TO BE DONE - Extract the run of lines that starts at the top of the records below and ends at the line with "M_POST2, post, bevel=0.001)", keeping both ends and excluding pictures.

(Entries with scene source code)
^^^^^^^^^^^^^^^^
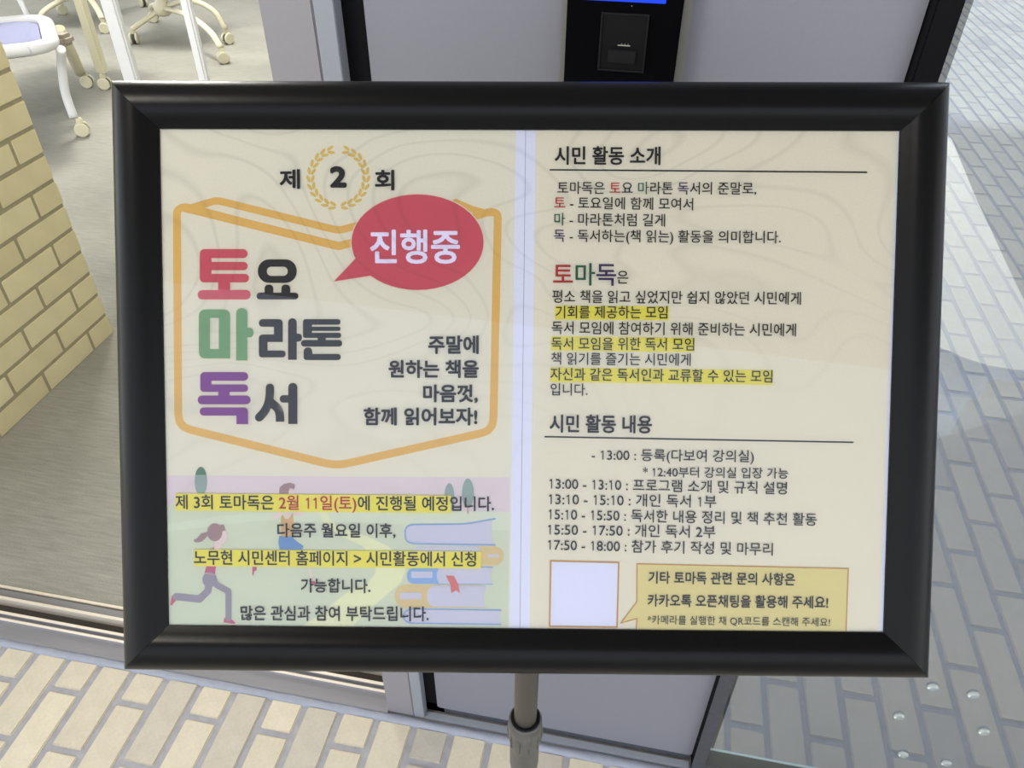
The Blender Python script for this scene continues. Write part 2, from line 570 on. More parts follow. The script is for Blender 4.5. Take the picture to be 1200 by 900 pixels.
# door post
post = box('trim_3', -0.3805, -0.3275, 0.7225, 0.836, 0.0, 2.78, M_POST, bevel=0.0012)
tag(post, 'grey painted door post beside the open doorway', None, None, 'structure')
box('post_cover_strip', -0.3268, -0.3062, 0.7225, 0.80, 0.0, 2.78, M_POST2, post, bevel=0.0008)
box('post_foot', -0.3062, 0.2035, 0.7225, 0.7365, -0.01, 0.0045, M_POST2, post, bevel=0.001)

# grey door leaf with rounded lower corner and black surround
def rrect(x0, x1, z0, z1, r, n=5):
    out = []
    for cx, cz, a0 in ((x0 + r, z0 + r, 180), (x1 - r, z0 + r, 270), (x1 - r, z1 - r, 0), (x0 + r, z1 - r, 90)):
        for i in range(n + 1):
            a = math.radians(a0 + 90 * i / n)
            out.append((cx + r * math.cos(a), cz + r * math.sin(a)))
    return out
door = prism('door_1', rrect(-0.2835, 0.205, 0.020, 2.70, 0.006), 0.7395, 0.775, M_PANEL, axis='y')
tag(door, 'plain grey door leaf in a black surround behind the sign', None, None, 'structure')
box('door_gasket', -0.3062, -0.27, 0.7405, 0.78, 0.004, 2.78, M_GASKET, door)
box('door_gasket', -0.3062, 0.203, 0.7405, 0.78, 0.004, 0.03, M_GASKET2, door)
box('door_edge_stile', 0.2062, 0.2275, 0.7225, 0.79, 0.003, 2.78, M_GASKET, door, bevel=0.0015)
box('door_edge_strip', 0.2062, 0.2282, 0.7215, 0.7225, 0.004, 0.34, M_GASKET2, door)

# reflective glass screen right of the door
glass = box('window_1', 0.2285, 3.2, 0.7330, 0.7331, 0.074, 2.78, M_GLASS)
tag(glass, 'tinted reflective glass screen right of the grey door, mirroring the paving', None, None, 'structure')
box('glass_edge', 0.2285, 3.2, 0.7325, 0.7405, 0.066, 0.074, mat('greenish_glass_edge', (136, 152, 152), 0.3), glass)
box('glass_foot_rail', 0.2285, 3.2, 0.7355, 0.80, 0.004, 0.066, mat('dark_olive_rail', (70, 72, 66), 0.3), glass)
box('glass_side_strip', 0.2288, 0.2360, 0.7322, 0.7324, 0.074, 2.78, M_STRIP, glass)
for x, z in ((0.511, 0.374), (0.569, 0.372), (0.491, 0.281), (0.617, 0.280), (0.531, 0.171), (0.599, 0.169)):
    v, f = [], []
    seg = 16
    profd = [(0.0086, 0.0), (0.0084, 0.0022), (0.0066, 0.0044), (0.0050, 0.0050), (0.0040, 0.0042), (0.001, 0.0034)]
    for r, d in profd:
        for i in range(seg):
            a = 2 * math.pi * i / seg
            v.append((x + r * math.cos(a), 0.7329 - d, z + r * math.sin(a)))
    for j in range(len(profd) - 1):
        for i in range(seg):
            k = (i + 1) % seg
            f.append((j * seg + i, j * seg + k, (j + 1) * seg + k, (j + 1) * seg + i))
    f += [tuple(range(seg)), tuple((len(profd) - 1) * seg + i for i in range(seg))]
    mesh('clear_bump', v, f, M_DOME, glass, smooth=True)

# ------------------------------------------------------------------ poster sign stand
PC = Vector((-0.055354, 0.334544, 1.180100))
SW = Vector((0.9838917, 0.1786040, 0.0075931))
SU = Vector((-0.1096589, 0.5694531, 0.8146767))
SN = Vector((0.1411806, -0.8023863, 0.5798657))

MB = Matrix(((SW.x, SU.x, SN.x, PC.x), (SW.y, SU.y, SN.y, PC.y), (SW.z, SU.z, SN.z, PC.z), (0, 0, 0, 1)))
BASE = Vector((-0.055, 0.372, 0.0))
sign = root('poster_stand', BASE, 'black landscape snap frame sign on a brown-grey pole, holding the cream Korean poster', 'sign stand')
ML = Matrix.Translation(-BASE) @ MB
def bpart(name, v, f, m, smooth=False):
    return mesh(name, [ML @ Vector(p) for p in v], f, m, sign, smooth=smooth)
OW, OH, IW, IH = 0.2312, 0.1670, 0.2048, 0.1406
rprof = [(0.0, -0.016), (0.0, 0.0005), (0.04, 0.0022), (0.13, 0.0050), (0.25, 0.0072), (0.40, 0.0086), (0.55, 0.0090), (0.66, 0.0084),
         (0.76, 0.0068), (0.85, 0.0047), (0.93, 0.0030), (1.0, 0.0016), (1.0, -0.0008), (0.75, -0.0030), (0.75, -0.016)]
def rail(corner_a, corner_b, inner_a, inner_b):
    v, f = [], []
    for (co, ci) in ((corner_a, inner_a), (corner_b, inner_b)):
        for t, h in rprof:
            v.append((co[0] + (ci[0] - co[0]) * t, co[1] + (ci[1] - co[1]) * t, h))
    n = len(rprof)
    for i in range(n):
        k = (i + 1) % n
        f.append((i, k, n + k, n + i))
    f += [tuple(range(n)), tuple(range(2 * n - 1, n - 1, -1))]
    o = bpart('frame_rail', v, f, M_BLACKF)
    for p in o.data.polygons: p.use_smooth = len(p.vertices) == 4
    try:
        o.data.set_sharp_from_angle(angle=math.radians(40))
    except Exception:
        pass
g = 0.00012
oc = [(-OW, OH), (OW, OH), (OW, -OH), (-OW, -OH)]
ic = [(-IW, IH), (IW, IH), (IW, -IH), (-IW, -IH)]
for i in range(4):
    j = (i + 1) % 4
    a, b, c, d = Vector(oc[i]), Vector(oc[j]), Vector(ic[i]), Vector(ic[j])
    u = (b - a).normalized() * g
    rail(a + u, b - u, c + u, d - u)
v, f = box_vf(-OW + 0.003, OW - 0.003, -OH + 0.003, OH - 0.003, -0.016, -0.0035)
bpart('back_board', v, f, mat('dark_grey_back_board', (52, 52, 54), 0.6))
v, f = box_vf(-0.2105, 0.2105, -0.1465, 0.1465, 0.0009, 0.00095)
bpart('clear_cover', [(-0.209, -0.145, .0011), (0.209, -0.145, .0011), (0.209, 0.145, .0011), (-0.209, 0.145, .0011)], [(0, 1, 2, 3)], M_COVER)
# bracket, pole, clamp collar, lower tube, base plate
v, f = box_vf(-0.03, 0.03, -0.035, 0.035, -0.024, -0.016)
bpart('bracket_plate', v, f, M_BLACK)
top = ML @ Vector((0, -0.0, -0.024))
lathe('pole', [(0.0104, 0.70), (0.0108, 0.705), (0.0108, 1.145), (0.009, 1.155)], M_POLE, sign, seg=40)
tube('bracket_arm', [(0, 0, 1.142), (top.x * .5, top.y * .5, (1.142 + top.z) / 2), (top.x, top.y, top.z)], 0.009, M_BLACK, sign)
cz = 0.742
cl = []
col = lathe('clamp_collar', [(0.0105, cz - 0.10), (0.0135, cz - 0.10), (0.0146, cz - 0.085), (0.0146, cz - 0.045), (0.0160, cz - 0.035), (0.0166, cz - 0.012),
                             (0.0160, cz - 0.002), (0.0148, cz), (0.0128, cz)], M_COLLAR, sign, seg=40)
lathe('collar_ring', [(0.0108, cz - 0.02), (0.0140, cz - 0.02), (0.0140, cz + 0.0012), (0.0110, cz + 0.0012)], M_BLACK, col, seg=40)
for i in range(10):
    a = math.radians(36 * i + 8)
    x, y = 0.0158 * math.cos(a), 0.0158 * math.sin(a)
    v, f = tube_vf([(x, y, cz - 0.040), (x * 1.03, y * 1.03, cz - 0.024), (x, y, cz - 0.010)], [0.0008, 0.0016, 0.0008], 8)
    mesh('grip_rib', v, f, M_COLLAR, col, smooth=True)
lathe('lower_pole', [(0.0128, 0.012), (0.0128, cz - 0.09)], M_POLE, sign, seg=36)
lathe('base_plate', [(0.02, 0.016), (0.135, 0.010), (0.140, 0.006), (0.140, 0.0006)], M_BLACKF, sign, seg=64)

# ---- the two printed sheets inside the frame
TOPE, BOTE = 0.1445, -0.1445
def seam(y, a=(-1.2, 146.5), b=(-2.7, -145.1)):
    t = (y * 1000 - a[1]) / (b[1] - a[1])
    return (a[0] + (b[0] - a[0]) * t) / 1000
def sheet(label, quad):
    me_o = mesh('poster_sheet', [(x, y, 0.0) for x, y in quad] + [(x, y, -0.0003) for x, y in quad],
                [(0, 1, 2, 3), (7, 6, 5, 4), (0, 4, 5, 1), (1, 5, 6, 2), (2, 6, 7, 3), (3, 7, 4, 0)], INKM['paper'])
    me_o.matrix_world = MB
    return tag(me_o, label, 'poster', None)
LEFT = sheet('left poster sheet with big rounded Korean title, red speech bubble and runner drawing',
             [(-0.2095, BOTE), (seam(BOTE), BOTE), (seam(TOPE), TOPE), (-0.2095, TOPE)])
RIGHT = sheet('right poster sheet of small Korean text with yellow highlights and timetable',
              [(seam(BOTE) + .0002, BOTE), (0.2085, BOTE), (0.2085, TOPE), (seam(TOPE) + .0002, TOPE)])
PAGE = {'l': LEFT, 'r': RIGHT}
LAY = 0.00012
def print_shape(page, name, colour, layer, polys):
    V, F = [], []
    for p in polys:
        k = len(V)
        q = [(x / 1000, y / 1000, LAY * layer + len(F) * 1.1e-4 / max(len(polys), 12)) for x, y in p]
        V += q
        F.append(tuple(range(k, k + len(q))))
    me = bpy.data.meshes.new(name)
    me.from_pydata(V, [], F)
    bm = bmesh.new(); bm.from_mesh(me)
    bm.normal_update()
    for fc in bm.faces:
        if fc.normal.z < 0: fc.normal_flip()
    bmesh.ops.triangulate(bm, faces=[fc for fc in bm.faces if len(fc.verts) > 4])
    bm.to_mesh(me); bm.free()
    o = bpy.data.objects.new(name, me)
    return link(o, PAGE[page], INKM[colour])
print_shape('l', 'cream_print_field', 'cream', 0.5, [[(-209.4, -144.4), (-8.5, -144.4), (-6.7, 144.4), (-209.4, 144.4)]])
print_shape('r', 'cream_print_field', 'cream2', 0.5, [[(3.0, -144.4), (202.6, -144.4), (203.9, 144.4), (4.5, 144.4)]])

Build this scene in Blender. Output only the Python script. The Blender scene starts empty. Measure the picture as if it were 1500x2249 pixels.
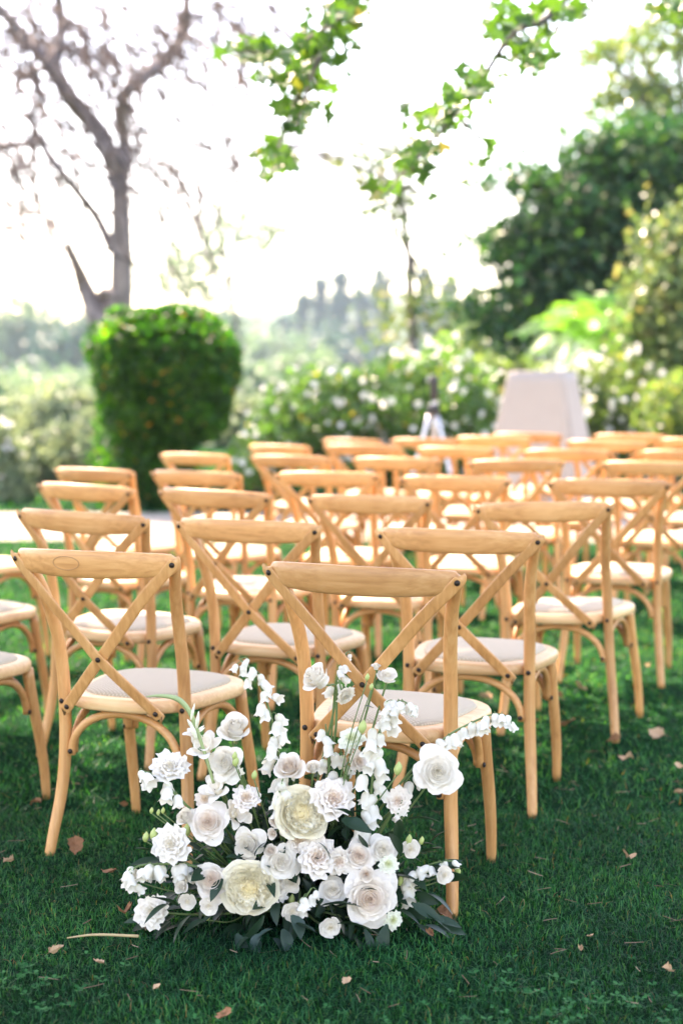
import bpy, math, random
import numpy as np
from mathutils import Vector, Matrix, Quaternion
R = math.radians
rng = np.random.default_rng(7)
random.seed(7)
scene = bpy.context.scene
col = scene.collection

# ------------------------------------------------------------------ camera
CAM_H, PITCH, FPX = 1.345, R(5.14), 3462.0
cam_d = bpy.data.cameras.new('camera')
cam = bpy.data.objects.new('camera', cam_d); col.objects.link(cam)
cam.location = (0, 0, CAM_H); cam.rotation_euler = (R(90) - PITCH, 0, 0)
cam_d.sensor_fit = 'VERTICAL'; cam_d.sensor_height = 36.0
cam_d.lens = FPX / 2249 * 36
cam_d.clip_start = 0.05; cam_d.clip_end = 2000
cam_d.dof.use_dof = True; cam_d.dof.focus_distance = 3.80; cam_d.dof.aperture_fstop = 2.1
scene.camera = cam

# ------------------------------------------------------------------ sky, sun, exposure
SUN_EL, SUN_AZ = R(50), R(-32)      # azimuth from straight ahead, minus = to the left
sun_dir = Vector((math.sin(SUN_AZ) * math.cos(SUN_EL), math.cos(SUN_AZ) * math.cos(SUN_EL), math.sin(SUN_EL)))
w = bpy.data.worlds.new('World'); scene.world = w; w.use_nodes = True
wn = w.node_tree.nodes; wl = w.node_tree.links
sky = wn.new('ShaderNodeTexSky'); sky.sky_type = 'NISHITA'; sky.sun_disc = False
sky.sun_elevation = SUN_EL; sky.sun_rotation = SUN_AZ
sky.air_density = 1.0; sky.dust_density = 1.0; sky.ozone_density = 1.0
bg = wn['Background']; bg.inputs[1].default_value = 0.15
wl.new(sky.outputs[0], bg.inputs[0])
sl = bpy.data.lights.new('sun', 'SUN'); sl.energy = 4.0; sl.angle = R(0.53); sl.color = (1.0, 0.94, 0.85)
so = bpy.data.objects.new('sun', sl); col.objects.link(so)
so.rotation_euler = (-sun_dir).to_track_quat('-Z', 'Y').to_euler(); so.location = (0, 0, 30)
scene.view_settings.view_transform = 'Standard'; scene.view_settings.look = 'None'
scene.view_settings.gamma = 1.0; scene.view_settings.exposure = 2.88
scene.view_settings.use_white_balance = True; scene.view_settings.white_balance_temperature = 8200; scene.view_settings.white_balance_tint = 24
scene.cycles.use_denoising = True
scene.cycles.max_bounces = 6; scene.cycles.diffuse_bounces = 4; scene.cycles.transmission_bounces = 4
scene.cycles.sample_clamp_indirect = 8.0

# ------------------------------------------------------------------ helpers
def ray(u, v):
    a = (u - 750) / FPX; b = (1124.5 - v) / FPX
    cp, sp = math.cos(PITCH), math.sin(PITCH)
    return np.array([a, cp + b * sp, -sp + b * cp])
def at(u, v, Y):
    d = ray(u, v); return np.array([0, 0, CAM_H]) + d * (Y / d[1])
def onground(u, v, z=0.0):
    d = ray(u, v); return np.array([0, 0, CAM_H]) + d * ((z - CAM_H) / d[2])

def mesh(name, V, F, smooth=True):
    me = bpy.data.meshes.new(name)
    V = np.asarray(V, np.float32)
    if isinstance(F, np.ndarray):
        k = F.shape[1]; n = len(F)
        me.vertices.add(len(V)); me.vertices.foreach_set('co', V.ravel())
        me.loops.add(n * k); me.loops.foreach_set('vertex_index', F.astype(np.int32).ravel())
        me.polygons.add(n); me.polygons.foreach_set('loop_start', np.arange(0, n * k, k, dtype=np.int32))
        try: me.polygons.foreach_set('loop_total', np.full(n, k, np.int32))
        except Exception: pass
        me.update(calc_edges=True)
    else:
        me.from_pydata([tuple(map(float, p)) for p in V], [], [tuple(map(int, f)) for f in F]); me.update()
    me.polygons.foreach_set('use_smooth', np.full(len(me.polygons), smooth, bool))
    return me
def obj(name, me, mat=None, parent=None, label=None, cat=None, group=None, kind=None, loc=None):
    o = bpy.data.objects.new(name, me); col.objects.link(o)
    if me is not None and mat is not None and len(me.materials) == 0: me.materials.append(mat)
    if parent is not None: o.parent = parent
    if label: o['label'] = label
    if cat: o['category'] = cat
    if group: o['group'] = group
    if kind: o['kind'] = kind
    if loc is not None: o.location = loc
    return o
def thing(name, label, cat, loc=(0, 0, 0), group=None):
    return obj(name, None, None, None, label, cat, group, None, loc)

class MB:
    def __init__(s): s.V = []; s.F = []; s.n = 0
    def add(s, V, F):
        V = np.asarray(V, float); s.V.append(V); s.F += [tuple(i + s.n for i in f) for f in F]; s.n += len(V)
    def mesh(s, name, smooth=True): return mesh(name, np.concatenate(s.V), s.F, smooth)

def spline(P, n):
    P = np.asarray(P, float)
    Q = np.vstack([2 * P[0] - P[1], P, 2 * P[-1] - P[-2]])
    out = []; m = len(P) - 1
    for i in range(n):
        t = i / (n - 1) * m; k = min(int(t), m - 1); t -= k
        a, b, c, d = Q[k], Q[k + 1], Q[k + 2], Q[k + 3]
        out.append(.5 * ((2 * b) + (-a + c) * t + (2 * a - 5 * b + 4 * c - d) * t * t + (-a + 3 * b - 3 * c + d) * t ** 3))
    return np.array(out)

def sweep(P, ra, rb=None, normals=None, seg=10, power=1.0, cap=True):
    """tube along P; ra = half size along the normal, rb = half size across"""
    P = np.asarray(P, float); N = len(P)
    ra = np.broadcast_to(np.asarray(ra, float), (N,)); rb = ra if rb is None else np.broadcast_to(np.asarray(rb, float), (N,))
    T = np.gradient(P, axis=0); T /= np.linalg.norm(T, axis=1)[:, None] + 1e-12
    V = []; n = None
    for i in range(N):
        if normals is not None: n = np.asarray(normals[i], float)
        elif n is None:
            n = np.array([0, 0, 1.0]) if abs(T[i][2]) < .8 else np.array([0, 1.0, 0])
        n = n - T[i] * (n @ T[i]); n /= np.linalg.norm(n) + 1e-12
        b = np.cross(T[i], n)
        for k in range(seg):
            a = 2 * math.pi * (k + .5) / seg; c, s = math.cos(a), math.sin(a)
            c = math.copysign(abs(c) ** power, c); s = math.copysign(abs(s) ** power, s)
            V.append(P[i] + n * ra[i] * c + b * rb[i] * s)
    F = [(i * seg + k, i * seg + (k + 1) % seg, (i + 1) * seg + (k + 1) % seg, (i + 1) * seg + k) for i in range(N - 1) for k in range(seg)]
    if cap:
        F.append(tuple(range(seg))[::-1]); F.append(tuple((N - 1) * seg + k for k in range(seg)))
    return np.array(V), F
def tube(P, r, n=None, seg=8, **k):
    if n: 
        r = np.interp(np.linspace(0, 1, n), np.linspace(0, 1, len(np.atleast_1d(r))), np.atleast_1d(r)); P = spline(P, n)
    return sweep(P, r, seg=seg, **k)
def box(c, s):
    c = np.array(c, float); s = np.array(s, float) / 2
    V = [c + s * np.array(d) for d in ((-1,-1,-1),(1,-1,-1),(1,1,-1),(-1,1,-1),(-1,-1,1),(1,-1,1),(1,1,1),(-1,1,1))]
    return V, [(3,2,1,0),(4,5,6,7),(0,1,5,4),(1,2,6,5),(2,3,7,6),(3,0,4,7)]

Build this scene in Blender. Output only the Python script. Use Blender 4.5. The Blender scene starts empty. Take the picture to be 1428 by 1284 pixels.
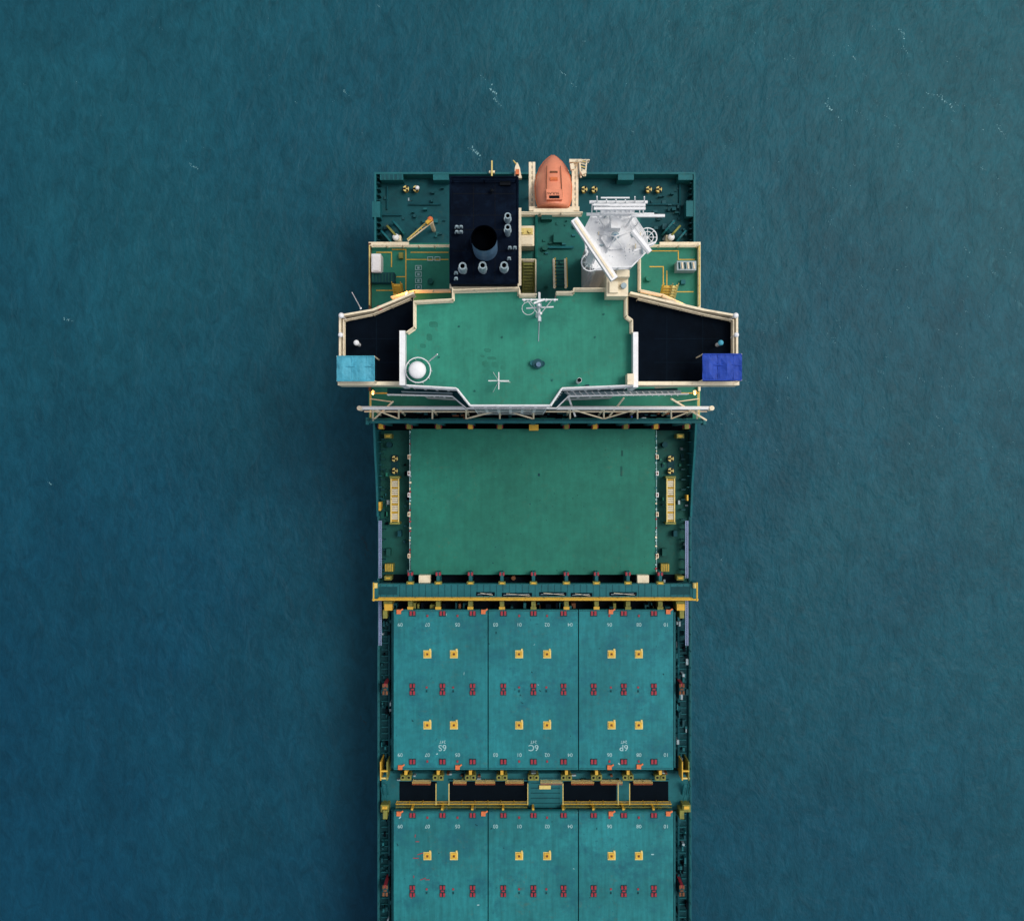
^^^^^^^^^^^^^^^^
RESPONSE FOR THIS EXERCISE -
The Blender Python script for this scene continues. Write part 2, from line 570 on. More parts follow. The script is for Blender 4.5. Take the picture to be 1200 by 900 pixels.
# door post
post = box('trim_3', -0.3805, -0.3275, 0.7225, 0.836, 0.0, 2.78, M_POST, bevel=0.0012)
tag(post, 'grey painted door post beside the open doorway', None, None, 'structure')
box('post_cover_strip', -0.3268, -0.3062, 0.7225, 0.80, 0.0, 2.78, M_POST2, post, bevel=0.0008)
box('post_foot', -0.3062, 0.2035, 0.7225, 0.7365, -0.01, 0.0045, M_POST2, post, bevel=0.001)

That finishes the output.